With just the Control Panel running, you can:

* Explore the Chainstack Self-Hosted web interface and deployment workflow
* See the available protocols and node configurations
* Understand how Chainstack Self-Hosted manages infrastructure
* Plan your production deployment based on hands-on experience with the product

## Get started

1. [Download the installer](/docs/self-hosted/download-installer) — get the cpctl installer for your operating system
2. [Quick start](/docs/self-hosted/quick-start) — end-to-end walkthrough from a fresh Ubuntu server to a running Control Panel
3. [System requirements](/docs/self-hosted/requirements) — full hardware specifications for production planning

## Optional — deploy a testnet node

If you want to go a step further and deploy an actual blockchain node, the Ethereum Hoodi testnet is the lightest option available. The Light preset uses half the CPU and RAM of the standard preset but the same storage.

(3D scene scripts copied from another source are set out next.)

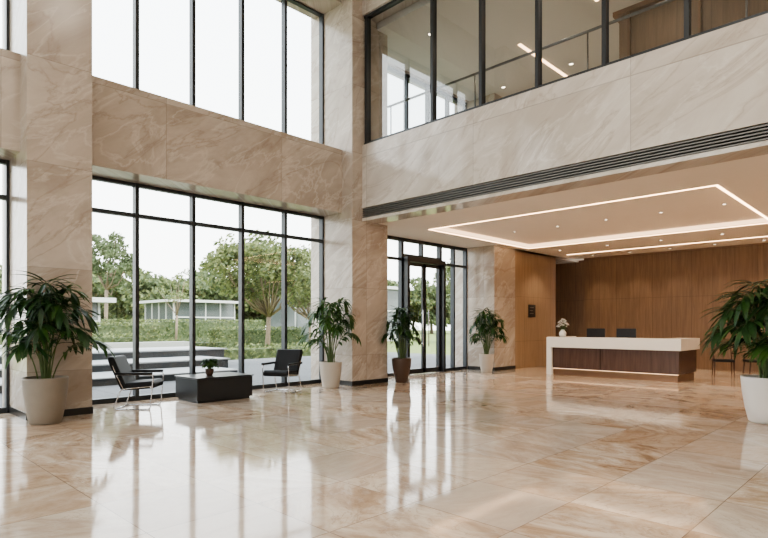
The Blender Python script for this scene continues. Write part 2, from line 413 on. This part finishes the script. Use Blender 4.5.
# ------------------------------------------------------------------ plants
def potted_plant(name, loc, pr, ph, pk, R, top, n, seed, lk, leafL=.34, leafW=.085, xmin=None, ymax=None, taper=.72):
    rnd = random.Random(seed); e = empty(name, loc)
    m = MB()
    m.lathe([(.001, 0), (pr*taper*.9, 0), (pr*taper, .02), (pr*(taper+.12), ph*.3), (pr*.95, ph*.65), (pr, ph*.96), (pr, ph), (pr*.93, ph), (pr*.90, ph*.93), (pr*.88, ph*.9)], pk, segs=48)
    m.obj('pot', parent=e)
    m = MB(); m.lathe([(pr*.9, ph*.9), (pr*.5, ph*.92), (.001, ph*.93)], 'soil', segs=32); m.obj('soil', parent=e)
    def cl(v):
        v = v.copy()
        if xmin is not None and v.x+loc[0] < xmin: v.x = xmin-loc[0]
        if ymax is not None and v.y+loc[1] > ymax: v.y = ymax-loc[1]
        return v
    m = MB(); z0 = ph*.9
    for i in range(n):
        az = i*2.39996+rnd.uniform(-.3, .3); q = (i+.5)/n
        spread = .18+.82*math.sqrt(q)
        tgt_r = R*spread*rnd.uniform(.75, 1.0); hz = (top-z0)*(1-.62*q**1.4)*rnd.uniform(.88, 1.02)
        br = pr*.35*rnd.random()
        p0 = Vector((math.cos(az)*br, math.sin(az)*br, z0)); dxy = Vector((math.cos(az), math.sin(az), 0))
        p1 = p0+Vector((0, 0, hz*.75))+dxy*tgt_r*.15
        p2 = p0+dxy*tgt_r*.62+Vector((0, 0, hz*1.08)); p3 = p0+dxy*tgt_r*.95+Vector((0, 0, hz*.82))
        N = 14; path = []
        for j in range(N+1):
            t = j/N; path.append(p0*(1-t)**3+p1*3*t*(1-t)**2+p2*3*t*t*(1-t)+p3*t**3)
        path = [cl(p) for p in path]
        m.tube(path, [.011*(1-.7*j/N) for j in range(N+1)], 'stem', 6, caps=False)
        for j in range(5, N+1):
            d = (path[j]-path[j-1]); d = d.normalized() if d.length > 1e-5 else dxy
            side = d.cross(Vector((0, 0, 1))); side = side.normalized() if side.length > .1 else Vector((-dxy.y, dxy.x, 0))
            tt = (j-5)/(N-5); ll = leafL*(.75+.5*math.sin(math.pi*(tt*.8+.15)))*rnd.uniform(.8, 1.1)
            for sg in (-1, 1):
                dd = d*(.55+.5*tt)+side*sg*(1.0-.35*tt)+Vector((0, 0, rnd.uniform(-.25, .25)))
                m.leaf(path[j], dd, ll, leafW*rnd.uniform(.85, 1.15), rnd.uniform(.7, 1.5), lk if rnd.random() < .75 else 'leafM', clamp=cl)
        dd = (path[-1]-path[-3]); dd = dd if dd.length > 1e-4 else dxy
        m.leaf(path[-1], dd, leafL*1.0, leafW, .9, lk, clamp=cl)
    m.obj('foliage', parent=e); return e
potted_plant('potted_palm', (-9.36, 2.42, 0), .30, .68, 'potT', .76, 2.26, 20, 1, 'leafD', .38, .07, xmin=-9.79)
potted_plant('potted_palm', (-9.92, 8.40, 0), .26, .60, 'potW', .72, 2.28, 18, 2, 'leafM', .32, .062, ymax=8.94)
potted_plant('potted_palm', (-9.55, 10.42, 0), .25, .62, 'potB', .46, 2.03, 18, 3, 'leafD', .26, .06, xmin=-9.79, taper=.62)
potted_plant('potted_palm', (-9.78, 14.55, 0), .23, .56, 'potW', .64, 2.10, 18, 4, 'leafD', .30, .062, ymax=15.0)
potted_plant('potted_palm', (-1.72, 9.96, 0), .35, .68, 'potP', .88, 2.28, 24, 5, 'leafD', .42, .075)
potted_plant('potted_succulent', (-10.0, 5.40, .47), .085, .13, 'potB', .15, .36, 12, 6, 'leafM', .09, .035)

# ------------------------------------------------------------------ lounge furniture
def lounge_chair(loc, rz):
    e = empty('lounge_armchair', loc, rz)
    m = MB()
    for sx in (-.30, .30):
        m.tube(rpath([(sx, -.05, .012), (sx, .28, .012), (sx, .33, .60), (sx, -.30, .60)], .06), .010, 'chrome')
        m.tube(rpath([(sx, .28, .012), (sx, -.33, .012), (sx, -.20, .36), (sx, .30, .40)], .07), .010, 'chrome')
        m.tube([(sx, -.16, .36), (sx*.97, -.28, .60), (sx*.96, -.34, .76)], .010, 'chrome')
    m.tube([(-.30, .29, .385), (.30, .29, .385)], .010, 'chrome'); m.tube([(-.30, -.15, .355), (.30, -.15, .355)], .010, 'chrome')
    m.tube([(-.30, -.30, .012), (.30, -.30, .012)], .010, 'chrome')
    m.obj('chrome_frame', parent=e)
    m = MB()
    m.prism([(.33, .365), (.345, .45), (.30, .49), (-.14, .46), (-.20, .33)], -.285, .285, 'leather')
    m.obj('seat', bevel=.025, parent=e)
    m = MB(); m.prism([(-.13, .43), (-.21, .34), (-.42, .83), (-.425, .91), (-.33, .91), (-.22, .65)], -.295, .295, 'leather')
    m.obj('backrest', bevel=.025, parent=e)
    m = MB()
    for sx in (-.31, .31): m.box((sx-.03, -.30, .60), (sx+.03, .32, .642), 'leather')
    m.obj('armrests', bevel=.012, parent=e)
lounge_chair((-9.93, 4.02, 0), math.radians(-40))
lounge_chair((-10.02, 7.12, 0), math.radians(208))
m = MB(); m.box((-10.5, 4.95, .05), (-9.62, 6.12, .44), 'tabletop'); m.box((-10.52, 4.93, .45), (-9.6, 6.14, .47), 'tabletop')
m.box((-10.46, 4.99, 0), (-9.66, 6.08, .06), 'black'); m.box((-10.48, 4.97, .43), (-9.64, 6.10, .455), 'black')
m.obj('coffee_table', bevel=.004)

# ------------------------------------------------------------------ reception
e = empty('reception_desk')
m = MB(); m.box((-8.06, 15.10, .80), (-4.42, 15.62, 1.10), 'stone'); m.box((-8.06, 15.10, 0), (-7.90, 16.7, .80), 'stone')
m.box((-4.98, 15.62, .80), (-4.42, 16.7, 1.10), 'stone'); m.box((-8.06, 15.62, .80), (-7.90, 16.7, 1.10), 'stone'); m.obj('stone_top', bevel=.006, parent=e)
m = MB(); m.box((-7.90, 15.17, .20), (-4.49, 15.55, .80), 'mahog'); m.box((-4.92, 15.55, .20), (-4.49, 16.65, .80), 'mahog'); m.obj('front_panel', bevel=.003, parent=e)
m = MB(); m.box((-7.90, 15.21, 0), (-4.53, 15.5, .18), 'bronze'); m.box((-4.85, 15.5, 0), (-4.53, 16.6, .18), 'bronze'); m.obj('plinth', parent=e)
m = MB(); m.box((-7.9, 15.19, .184), (-4.5, 15.21, .196), 'ledS'); m.obj('led_strip', parent=e)
m = MB(); m.box((-7.92, 15.55, .70), (-4.98, 16.4, .74), 'wood2'); m.obj('worktop', parent=e)
def monitor(x):
    m = MB(); m.box((x-.27, 15.93, 1.00), (x+.27, 15.96, 1.35), 'screen'); m.box((x-.04, 15.90, .75), (x+.04, 15.93, 1.1), 'screen'); m.box((x-.13, 15.82, .742), (x+.13, 16.02, .757), 'screen')
    m.obj('computer_monitor', bevel=.004)
monitor(-6.95); monitor(-6.08)
e = empty('flower_vase', (-7.68, 15.36, 1.10))
m = MB(); m.lathe([(.001, 0), (.06, 0), (.10, .05), (.105, .12), (.065, .18), (.045, .21), (.055, .225), (.046, .225), (.03, .2)], 'stone', segs=28); m.obj('vase', parent=e)
m = MB(); fr = random.Random(21)
for i in range(34):
    a = i*2.4; r = .16*math.sqrt((i+.5)/34); h = .50-.22*(r/.16)**2+fr.uniform(-.03, .05)
    tip = Vector((math.cos(a)*r, math.sin(a)*r, h)); m.tube([(0, 0, .18), tip*.6+Vector((0, 0, .05)), tip], .003, 'stem', 5)
    for k in range(9):
        b = k*math.pi*2/9; m.leaf(tip, (math.cos(b), math.sin(b), (.2, .8, 1.6)[k % 3]), .05, .045, .5, 'flower', 3)
for i in range(8): m.leaf((0, 0, .2), (math.cos(i*.8), math.sin(i*.8), .8), .17, .045, 1.2, 'leafM')
m.obj('flowers', parent=e)
def side_chair(loc, rz):
    m = MB()
    for x in (-.24, .24):
        m.tube([(x, .24, 0), (x*.95, .2, .44)], [.014, .02], 'mahog'); m.tube([(x, -.26, 0), (x*.95, -.2, .44), (x*.9, -.27, .82)], [.014, .02, .014], 'mahog')
        m.tube(rpath([(x*.97, .2, .44), (x*1.1, .2, .64), (x, -.24, .66)], .05), .014, 'mahog')
    m.box((-.25, -.23, .42), (.25, .24, .48), 'leather'); m.prism([(-.20, .50), (-.24, .50), (-.30, .82), (-.26, .82)], -.22, .22, 'wood')
    m.obj('guest_armchair', loc, rz, bevel=.008)
side_chair((-4.15, 17.9, 0), math.radians(200)); side_chair((-3.45, 18.3, 0), math.radians(120))
e = empty('wall_sign')
m = MB(); m.box((XC, 17.15, 1.72), (XC+.02, 17.6, 2.15), 'sign'); m.obj('plate', parent=e)
m = MB()
for i, w in enumerate((.26, .2, .24)): m.box((XC+.02, 17.22, 2.04-i*.1), (XC+.023, 17.22+w, 2.055-i*.1), 'signtxt')
m.obj('lettering', parent=e)

# ------------------------------------------------------------------ exterior
B('ground_exterior', (-140, -90, -.45), (-11.05, 140, -.25), 'grass')
B('ground_rear', (-11.05, -90, -.45), (60, YB-.5, -.25), 'paving')
m = MB(); m.box((-21, -20, -.25), (-11.4, 22, -.02), 'paving')
for i in range(12): m.box((-21, -20+i*3.5, -.021), (-11.5, -19.96+i*3.5, -.018), 'darkstone')
m.obj('terrace_paving')
m = MB(); m.box((-11.4, -20, -.25), (-11.05, 22, -.01), 'darkstone'); m.obj('trim_threshold')
m = MB()
m.box((-16.2, 2, -.018), (-14.3, 8.6, .14), 'darkstone'); m.box((-16.2, 1.95, .14), (-14.25, 8.65, .17), 'paving2')
m.box((-18.2, 2, -.018), (-16.2, 9.4, .34), 'darkstone'); m.box((-18.2, 1.95, .34), (-16.15, 9.45, .38), 'paving2')
m.box((-20.9, 2, -.018), (-18.2, 10.4, .57), 'darkstone'); m.box((-20.9, 1.9, .57), (-18.15, 10.5, .61), 'paving2')
m.obj('stone_terrace_steps')
B('garden_ledge', (-27.5, 2, -.25), (-26.8, 13.4, .62), 'paving2')
B('garden_ledge', (-24, 11.8, -.25), (-23.4, 22, .22), 'paving2')
def quadleaf(m, p, s, k):
    a = Vector((random.gauss(0, 1), random.gauss(0, 1), random.gauss(0, 1))).normalized(); b = a.orthogonal().normalized()*s; c = a.cross(b)
    m.add([p-b, p-c*.6, p+b, p+c*.6], [(0, 1, 2, 3)], k)
def hedge(x0, x1, y0, y1, z):
    m = MB(); m.box((x0+.1, y0+.1, -.25), (x1-.1, y1-.1, z-.1), 'treeB')
    n = int((abs(x1-x0)*abs(y1-y0)+2*(abs(x1-x0)+abs(y1-y0))*z)*45)
    for i in range(min(n, 6000)):
        p = Vector((random.uniform(x0, x1), random.uniform(y0, y1), random.uniform(-.1, z)))
        f = random.random()
        if f < .4: p.z = z+random.uniform(-.05, .12)
        elif f < .7: p.x = x1
        else: p.y = y0 if f < .85 else y1
        quadleaf(m, p, .09, 'treeA' if random.random() < .6 else 'treeB')
    m.obj('hedge')
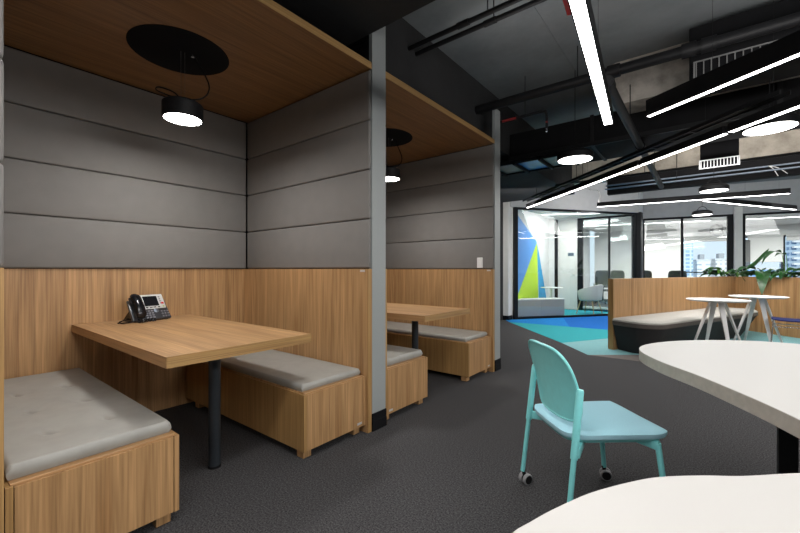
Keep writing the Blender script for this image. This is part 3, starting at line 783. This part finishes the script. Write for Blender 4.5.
# tub chair
tc = thing('tub_chair', 'pale grey tub chair with wooden legs behind the glass', 'chair', (-2.30, 10.86, 0), math.radians(165))
lo_, hi_ = [], []
def tubpt(a, r, z): return (r * math.cos(a) * 1.0, r * math.sin(a), z)
loops = []
K = 22
for k in range(K + 1):
    a = math.radians(58) + math.radians(244) * k / K
    t = abs(k / K - .5) * 2
    zt = .78 - .17 * t ** 1.6
    loops.append([tubpt(a, .24, .36), tubpt(a, .29, .38), tubpt(a, .325, zt - .02), tubpt(a, .315, zt), tubpt(a, .285, zt), tubpt(a, .265, zt - .03), tubpt(a, .235, .42)])
MB().loft(loops).build('shell', M['tub'], tc, True)
MB().lathe([(0, .35), (.22, .35), (.25, .37), (.25, .43), (.22, .455), (0, .465)], 36).build('seat_cushion', M['tub'], tc, True)
for sx in (-1, 1):
    for sy in (-1, 1):
        MB().tube([(sx * .23, sy * .22, 0.006), (sx * .15, sy * .15, .36)], [.011, .018], 12).build('leg', M['beech'], tc, True)

# ------------------------------------------------------------------ conference room beyond
F0 = Vector((-2.2, 17.08)); FD = Vector((.981, .193))
def fp(s): return F0 + FD * s
FE = fp(6.5)
struct('wall_facade_lower', wallseg(MB(), fp(-1.2), FE, 0, .78, .16), M['wallwhite'])
struct('wall_facade_upper', wallseg(MB(), fp(-1.2), FE, 2.30, 3.35, .3), M['wallwhite'])
struct('wall_facade_blank', wallseg(wallseg(MB(), fp(-1.2), fp(.2), .78, 2.3, .16), fp(6.3), FE, .78, 2.3, .16), M['wallwhite'])
w6 = MB()
for s in (.22, 1.66, 3.05, 4.40, 6.28): wallseg(w6, fp(s - .035), fp(s + .035), .78, 2.30, .12)
wallseg(w6, fp(.2), fp(6.3), .78, .83, .12); wallseg(w6, fp(.2), fp(6.3), 2.25, 2.30, .12); wallseg(w6, fp(.2), fp(6.3), 1.04, 1.08, .08)
w6 = w6.build('window_6', M['frame'], kind='structure')
g = MB(); wallseg(g, fp(.2), fp(6.3), .83, 2.25, .008); gp = g.build('window_pane', M['wglass'], w6); gp['kind'] = 'structure'
def blind(s0, s1, z0, label):
    mb = MB(); wallseg(mb, fp(s0), fp(s1), z0, 2.26, .006, -.14)
    bl = thing('roller_blind', label, 'blind', (0, 0, 0), 0, 'white roller blinds on the office windows')
    mb.build('fabric', M['blind'], bl)
    r = MB(); a, b5 = fp(s0), fp(s1); n = Vector((FD.y, -FD.x)) * .14
    r.tube([(a.x + n.x, a.y + n.y, z0), (b5.x + n.x, b5.y + n.y, z0)], .012, 8).build('bottom_rail', M['white_met'], bl)
    r = MB(); r.tube([(a.x + n.x, a.y + n.y, 2.27), (b5.x + n.x, b5.y + n.y, 2.27)], .035, 12).build('roller', M['white_met'], bl, True)
    # keep the origin at the blind's own foot
    bl.location = (a.x, a.y, z0)
    for c in bl.children: c.location = (-a.x, -a.y, -z0)
    return bl
blind(.24, 1.64, .84, 'white roller blind drawn fully down, behind the dark chair backs')
blind(1.70, 3.03, 2.16, 'roller blind rolled up above the city window')
blind(3.46, 4.36, 1.42, 'white roller blind half drawn, right of the white column')
blind(4.44, 6.2, 2.12, 'rolled up blind at the right edge of the frame')
struct('ceiling_conference', MB().prism([(-1.25, 12.75), (3.6, 13.72), (6, 14.15), (6, 18.1), (4.2, 18.1), (-3.3, 16.75), (-3.6, 11.9), (-1.4, 11.9)], 2.64, 2.70), M['wallwhite'])
struct('wall_conference_left', MB().box(-3.62, -3.58, 11.82, 17.0, 0, 3.35), M['wallwhite'])
MBk = MB()
ct = thing('conference_table', 'white conference table among dark mesh chairs behind the glass', 'table', (-1.3, 14.6, 0), math.radians(11))
MB().box(.1, 2.4, -.5, .5, .70, .73, .01).build('tabletop', M['white'], ct)
for x in (.3, 2.2):
    MB().box(x - .03, x + .03, -.35, .35, .006, .70, .004).build('leg', M['black'], ct)
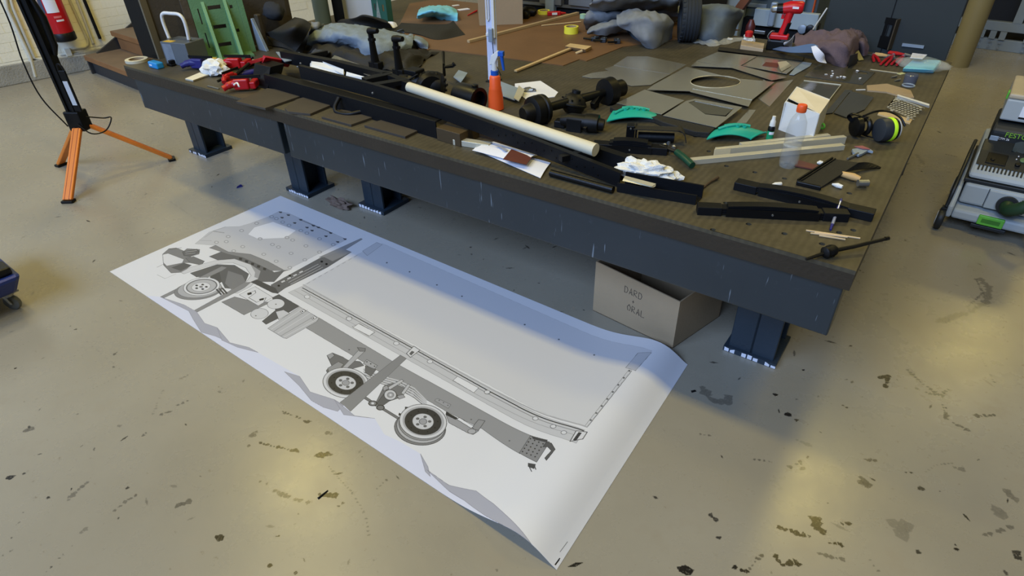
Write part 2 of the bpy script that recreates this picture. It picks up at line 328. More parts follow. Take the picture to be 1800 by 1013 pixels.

| Resource                | Control Panel + Hoodi node (Light preset) |
| ----------------------- | ----------------------------------------- |
| CPU                     | 9 cores                                   |
| RAM                     | 22 GiB                                    |
| Storage (steady state)  | 265 GB NVMe SSD                           |
| Storage (during deploy) | 515 GB NVMe SSD                           |

The numbers above sum the Control Panel minimum (5 cores / 6 GiB / 15 GB) and the Hoodi Light preset (4 cores / 16 GiB / 250 GB steady state, 500 GB during deploy).

<Warning>
  Snapshot bootstrap temporarily requires **2× the node storage**: the snapshot archive and the extracted chain data coexist on disk until extraction completes. Provision the node's persistent volume at the during-deploy figure.
</Warning>

<Note>
  Hoodi is an Ethereum testnet that uses test ETH with no real value, making it ideal for evaluation. Initial bootstrap from the snapshot completes in minutes to hours depending on network conditions; the node then catches up to the chain head in the background.